• _Given information_:
──────────────────────────────
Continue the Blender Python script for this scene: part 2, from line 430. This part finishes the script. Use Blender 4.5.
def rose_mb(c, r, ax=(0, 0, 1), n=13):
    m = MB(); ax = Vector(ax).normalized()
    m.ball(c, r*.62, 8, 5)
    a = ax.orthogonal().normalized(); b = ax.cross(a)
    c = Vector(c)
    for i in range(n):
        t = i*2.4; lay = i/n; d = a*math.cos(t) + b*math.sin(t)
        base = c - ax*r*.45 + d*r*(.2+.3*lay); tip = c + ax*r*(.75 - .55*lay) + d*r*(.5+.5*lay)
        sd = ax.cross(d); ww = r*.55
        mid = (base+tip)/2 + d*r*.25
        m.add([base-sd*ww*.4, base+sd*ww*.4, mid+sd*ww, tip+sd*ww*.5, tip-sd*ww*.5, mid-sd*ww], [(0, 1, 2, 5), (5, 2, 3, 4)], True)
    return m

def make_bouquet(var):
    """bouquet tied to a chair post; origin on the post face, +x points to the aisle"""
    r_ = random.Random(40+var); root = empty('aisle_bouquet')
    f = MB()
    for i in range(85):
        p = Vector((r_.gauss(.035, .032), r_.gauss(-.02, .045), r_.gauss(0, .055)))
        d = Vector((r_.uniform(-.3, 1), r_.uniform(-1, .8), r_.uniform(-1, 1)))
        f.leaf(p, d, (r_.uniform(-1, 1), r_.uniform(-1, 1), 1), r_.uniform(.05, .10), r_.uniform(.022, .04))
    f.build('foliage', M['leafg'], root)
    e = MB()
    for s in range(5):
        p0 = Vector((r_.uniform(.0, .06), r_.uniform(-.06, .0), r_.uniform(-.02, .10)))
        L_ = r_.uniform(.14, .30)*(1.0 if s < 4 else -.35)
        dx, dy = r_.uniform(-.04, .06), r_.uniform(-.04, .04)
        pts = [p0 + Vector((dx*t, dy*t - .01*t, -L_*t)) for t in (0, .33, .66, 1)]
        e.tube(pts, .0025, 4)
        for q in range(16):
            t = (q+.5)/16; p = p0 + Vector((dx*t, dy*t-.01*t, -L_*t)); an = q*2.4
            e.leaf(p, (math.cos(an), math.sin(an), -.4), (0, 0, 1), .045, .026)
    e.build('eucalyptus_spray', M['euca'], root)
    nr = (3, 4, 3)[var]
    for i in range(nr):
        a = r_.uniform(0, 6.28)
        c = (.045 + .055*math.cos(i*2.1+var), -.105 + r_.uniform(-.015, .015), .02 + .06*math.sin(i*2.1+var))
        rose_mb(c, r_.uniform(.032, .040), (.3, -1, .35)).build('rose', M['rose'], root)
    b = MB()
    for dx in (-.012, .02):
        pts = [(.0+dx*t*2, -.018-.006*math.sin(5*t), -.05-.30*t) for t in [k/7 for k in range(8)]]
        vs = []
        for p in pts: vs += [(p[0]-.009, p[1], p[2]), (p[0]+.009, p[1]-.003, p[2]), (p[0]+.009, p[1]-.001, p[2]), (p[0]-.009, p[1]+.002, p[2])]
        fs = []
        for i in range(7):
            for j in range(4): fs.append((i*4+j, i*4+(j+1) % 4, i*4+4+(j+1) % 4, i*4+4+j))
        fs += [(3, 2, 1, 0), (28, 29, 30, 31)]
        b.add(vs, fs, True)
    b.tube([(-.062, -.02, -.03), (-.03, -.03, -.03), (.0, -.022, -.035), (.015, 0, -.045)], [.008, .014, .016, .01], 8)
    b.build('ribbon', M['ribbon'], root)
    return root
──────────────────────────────
• _Exercise prompt_:
Extract all of the data above and output it character for character.

• _Reply_:
Continue the Blender Python script for this scene: part 2, from line 430. This part finishes the script. Use Blender 4.5.
def rose_mb(c, r, ax=(0, 0, 1), n=13):
    m = MB(); ax = Vector(ax).normalized()
    m.ball(c, r*.62, 8, 5)
    a = ax.orthogonal().normalized(); b = ax.cross(a)
    c = Vector(c)
    for i in range(n):
        t = i*2.4; lay = i/n; d = a*math.cos(t) + b*math.sin(t)
        base = c - ax*r*.45 + d*r*(.2+.3*lay); tip = c + ax*r*(.75 - .55*lay) + d*r*(.5+.5*lay)
        sd = ax.cross(d); ww = r*.55
        mid = (base+tip)/2 + d*r*.25
        m.add([base-sd*ww*.4, base+sd*ww*.4, mid+sd*ww, tip+sd*ww*.5, tip-sd*ww*.5, mid-sd*ww], [(0, 1, 2, 5), (5, 2, 3, 4)], True)
    return m

def make_bouquet(var):
    """bouquet tied to a chair post; origin on the post face, +x points to the aisle"""
    r_ = random.Random(40+var); root = empty('aisle_bouquet')
    f = MB()
    for i in range(85):
        p = Vector((r_.gauss(.035, .032), r_.gauss(-.02, .045), r_.gauss(0, .055)))
        d = Vector((r_.uniform(-.3, 1), r_.uniform(-1, .8), r_.uniform(-1, 1)))
        f.leaf(p, d, (r_.uniform(-1, 1), r_.uniform(-1, 1), 1), r_.uniform(.05, .10), r_.uniform(.022, .04))
    f.build('foliage', M['leafg'], root)
    e = MB()
    for s in range(5):
        p0 = Vector((r_.uniform(.0, .06), r_.uniform(-.06, .0), r_.uniform(-.02, .10)))
        L_ = r_.uniform(.14, .30)*(1.0 if s < 4 else -.35)
        dx, dy = r_.uniform(-.04, .06), r_.uniform(-.04, .04)
        pts = [p0 + Vector((dx*t, dy*t - .01*t, -L_*t)) for t in (0, .33, .66, 1)]
        e.tube(pts, .0025, 4)
        for q in range(16):
            t = (q+.5)/16; p = p0 + Vector((dx*t, dy*t-.01*t, -L_*t)); an = q*2.4
            e.leaf(p, (math.cos(an), math.sin(an), -.4), (0, 0, 1), .045, .026)
    e.build('eucalyptus_spray', M['euca'], root)
    nr = (3, 4, 3)[var]
    for i in range(nr):
        a = r_.uniform(0, 6.28)
        c = (.045 + .055*math.cos(i*2.1+var), -.105 + r_.uniform(-.015, .015), .02 + .06*math.sin(i*2.1+var))
        rose_mb(c, r_.uniform(.032, .040), (.3, -1, .35)).build('rose', M['rose'], root)
    b = MB()
    for dx in (-.012, .02):
        pts = [(.0+dx*t*2, -.018-.006*math.sin(5*t), -.05-.30*t) for t in [k/7 for k in range(8)]]
        vs = []
        for p in pts: vs += [(p[0]-.009, p[1], p[2]), (p[0]+.009, p[1]-.003, p[2]), (p[0]+.009, p[1]-.001, p[2]), (p[0]-.009, p[1]+.002, p[2])]
        fs = []
        for i in range(7):
            for j in range(4): fs.append((i*4+j, i*4+(j+1) % 4, i*4+4+(j+1) % 4, i*4+4+j))
        fs += [(3, 2, 1, 0), (28, 29, 30, 31)]
        b.add(vs, fs, True)
    b.tube([(-.062, -.02, -.03), (-.03, -.03, -.03), (.0, -.022, -.035), (.015, 0, -.045)], [.008, .014, .016, .01], 8)
    b.build('ribbon', M['ribbon'], root)
    return root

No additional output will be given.